Al pueblo le gusta oír que van a bajar los impuestos. Es demagógico decirle al pueblo lo que quiere oír; es maquiavélico decirle que van a bajar los impuestos y van a aumentar y mejorar los servicios. Es simplista decir que la política pivota sobre Sánchez y Ayuso; es reduccionista decir que sus diez mandamientos se encierran en dos: amarás al prójimo, incluido el catalán, como a ti mismo y recaudarás impuestos como dicta tu ideología.

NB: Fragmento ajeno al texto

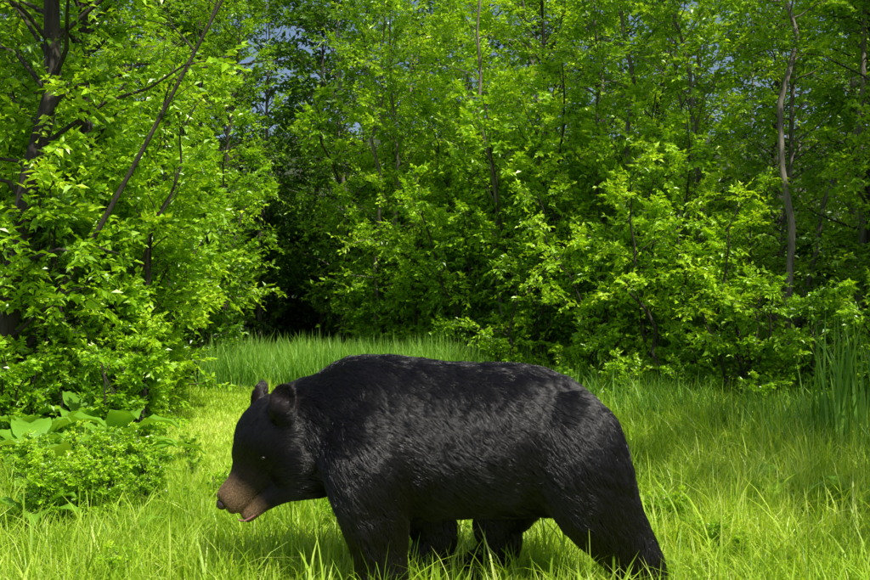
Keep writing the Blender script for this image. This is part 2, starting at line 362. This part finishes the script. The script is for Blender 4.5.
def paw(px,y,dx=1.,r=1.,gy=578):
    leg([(px+16,gy-6,y,14*r,18*r),(px+4,gy-7,y,17*r,22*r),(px-12,gy-4,y,13*r,24*r),(px-26,gy-1,y,9*r,22*r),(px-36,gy+2,y,4*r,15*r)],3)
leg([(376,396,-.10,30,27),(374,435,-.16,46,36),(375,472,-.185,43,35),(379,508,-.18,33,29),(382,536,-.17,27,25),(385,560,-.17,24,23),(384,578,-.17,25,23)]); paw(380,-.17)
leg([(392,430,.10,40,30),(402,475,.15,38,30),(422,512,.16,30,27),(434,542,.16,23,22),(431,563,.16,21,21),(424,578,.16,21,21)]); paw(420,.16)
leg([(552,402,-.09,34,30),(562,430,-.145,48,38),(576,466,-.165,47,38),(592,500,-.165,40,33),(610,528,-.16,31,26),(625,548,-.16,26,23),(630,566,-.16,24,22),(627,579,-.16,24,23)]); paw(625,-.16)
leg([(545,430,.08,45,32),(530,470,.13,44,35),(512,506,.15,36,31),(502,530,.15,28,25),(502,550,.15,22,21),(494,568,.15,20,20),(488,578,.15,21,21)]); paw(486,.15)
leg([(604,432,0,9,12),(614,444,0,9,11),(620,458,0,6,8),(621,466,0,3,3)],3)
leg([(322,392,0,18,28),(352,380,0,23,38),(395,380,0,23,40)],3)
yaw=math.radians(27); LAT=np.array([math.sin(yaw),-math.cos(yaw),0])
def head_loft(rows,k=28,n=4,pw=2.1):
    rr=spl(rows,n); P=np.array([B(a[0],a[1],a[2]) for a in rr]); T=norm(np.gradient(P,axis=0)); st=[]
    for p,t,a in zip(P,T,rr):
        up=np.cross(t,LAT); up/=np.linalg.norm(up); la=np.cross(up,t); la/=np.linalg.norm(la)
        st.append((p,la*a[4]*PX,up*a[3]*PX))
    loft(st,k,pw)
head_loft([(326,426,.0,53,46),(306,428,-.005,49,44),(290,435,-.03,44,42),(274,448,-.055,39,38),(265,460,-.07,32,30),(259,470,-.085,24.5,22),(252,479,-.10,19.5,17),(245,486,-.115,17,14.5),(238,492,-.13,15,13.5),(233,496,-.14,11.5,11.5)])
head_loft([(296,416,-.02,24,34),(282,421,-.03,30,37),(266,434,-.045,28,35),(257,448,-.06,20,27),(254,457,-.07,11,19)])
head_loft([(300,448,-.03,28,45),(284,462,-.05,26,40),(272,472,-.07,17,29)])
head_loft([(338,448,.0,46,40),(318,460,-.01,36,38),(300,470,-.035,29,34),(286,480,-.06,19,27),(275,489,-.085,12,20),(265,498,-.105,8,14.5),(257,506,-.12,6.2,11),(252,510,-.13,4.6,8)],22)
def ell(C,ax,k=16,m=9):
    st=[]
    for i in range(m):
        f=-math.pi/2+math.pi*(i+.5)/m; st.append((C+ax[2]*math.sin(f),ax[0]*math.cos(f),ax[1]*math.cos(f)))
    loft(st,k,2)
FW=norm(np.array([-math.cos(yaw),-math.sin(yaw),.25]))
def ear(C,side,s=1.):
    axis_=norm(FW*.65+LAT*side*.65+np.array([0,0,.1])); upv=norm(np.array([0.12,0,1.])-axis_*np.dot([0.12,0,1.],axis_)); rt=np.cross(axis_,upv)
    st=[]; R_=.056*s; prof=[(0.02,-.018),(.5,-.019),(.85,-.012),(1.,.004),(.96,.014),(.80,.004),(.45,-.008),(.02,-.012)]
    for a,d in prof: st.append((C+axis_*d,rt*R_*a*.95,upv*R_*a))
    loft(st,22,2)
    ell(C-upv*R_*.9-axis_*.012,(rt*.046,upv*.046,axis_*.030))
E1=B(291,394,-.178); E2=B(259,395,.02)
ear(E1,1.); ear(E2,-1.,.95)
me=bpy.data.meshes.new('bear_body'); me.from_pydata(np.concatenate(BV).tolist(),[],BF); me.update()
import bmesh
bm=bmesh.new(); bm.from_mesh(me); bmesh.ops.recalc_face_normals(bm,faces=bm.faces); bm.to_mesh(me); bm.free()
tmp=link(bpy.data.objects.new('tmp_body',me))
m=tmp.modifiers.new('r','REMESH'); m.mode='VOXEL'; m.voxel_size=.0068
m=tmp.modifiers.new('s','SMOOTH'); m.factor=.5; m.iterations=6
dg=bpy.context.evaluated_depsgraph_get(); ev=tmp.evaluated_get(dg); body=bpy.data.meshes.new_from_object(ev)
bpy.data.objects.remove(tmp)
nV=len(body.vertices); co=np.empty(nV*3,np.float32); body.vertices.foreach_get('co',co); co=co.reshape(-1,3).astype(float)
ne=len(body.edges); ed=np.empty(ne*2,np.int32); body.edges.foreach_get('vertices',ed); ed=ed.reshape(-1,2)
deg=np.bincount(ed.ravel(),minlength=nV)[:,None]
tw_=(np.clip((co[:,0]-B(300,0)[0])/.1,0,1)*np.clip((co[:,2]-.18)/.1,0,1))[:,None]*.8
for _ in range(34):
    acc=np.zeros_like(co)
    for c in range(3): acc[:,c]=np.bincount(ed[:,0],co[ed[:,1],c],nV)+np.bincount(ed[:,1],co[ed[:,0],c],nV)
    co=co+(acc/deg-co)*tw_
nrm=np.empty(nV*3,np.float32); body.vertices.foreach_get('normal',nrm); nrm=nrm.reshape(-1,3).astype(float)
def n3(p,s,seed,K=8):
    r=np.random.default_rng(seed);o=0
    for k in range(K):
        d=norm(r.normal(0,1,3)); o=o+np.sin(p@d*s*r.uniform(.5,2.)+r.uniform(0,6.28))
    return o/K*1.6
trunk=np.clip((co[:,0]-B(300,0)[0])/.15,0,1)
wp=co+.03*np.stack([n3(co,11,41),n3(co,11,42),n3(co,11,43)],-1)
co+=nrm*(trunk*(.006*n3(wp*np.array([1.3,1,.9]),14,1)+.0028*n3(wp*np.array([1.6,1,1.2]),55,2,14)))[:,None]
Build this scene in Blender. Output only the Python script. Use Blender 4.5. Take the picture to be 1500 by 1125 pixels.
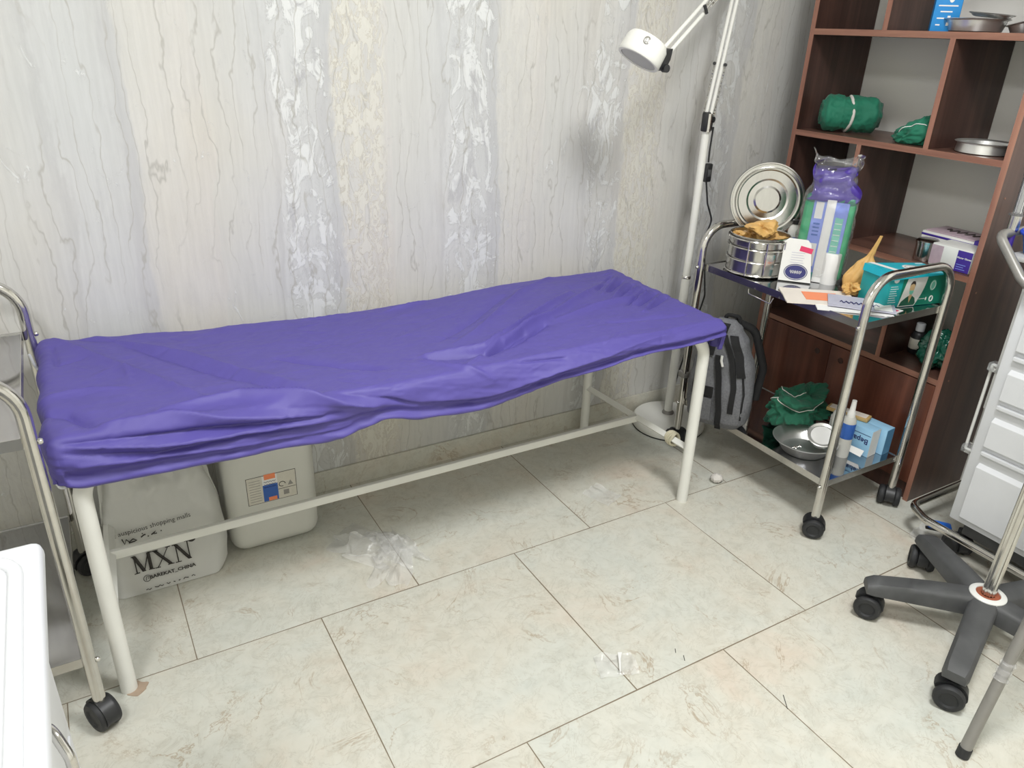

Aunque Sánchez y Ayuso se consideren a sí mismos iniciadores de un ciclo histórico, el debate sobre impuestos viene de atrás, pero se trastocó cuando socialdemócratas como Blair, Hollande o Schröder descubrieron terceras vías y asumieron postulados de Reagan y Thatcher. Aún resuena la frase de Zapatero: «Bajar impuestos es de izquierdas». Era época de euforia globalizadora, bien aprovechada por las multinacionales. Mientras se hablaba de alianza de civilizaciones, se desregulaban los mercados de capital y trabajo.
El debate entre Sánchez y Ayuso sobre más Estado o más libertad, más intervencionismo o más individualismo, tampoco es original. Por otra parte, la dialéctica teórica a menudo no concuerda con la práctica en el Gobierno. Una vez en el poder, los de derechas son tan intervencionistas como los de izquierdas, aunque los primeros intervengan para que la balanza se incline hacia las rentas del capital y los segundos hacia las rentas del trabajo.
Pocos comprenden los impuestos en el recibo de la luz o en los carburantes y menos aún los argumentos para justificar las subidas de precios de estos suministros básicos. La fiscalidad progresiva, que paguen más los que más tienen, no se logra bajando impuestos, sobre todo el impuesto de patrimonio, sino rebajando el fraude fiscal de las grandes corporaciones, sobre todo las financieras, y de las grandes fortunas privadas, sobre todo las de rentistas. Parece que cierta progresía anda pendiente de otros asuntos. ¿Será qué la fiscalidad progresiva ya no es progresista?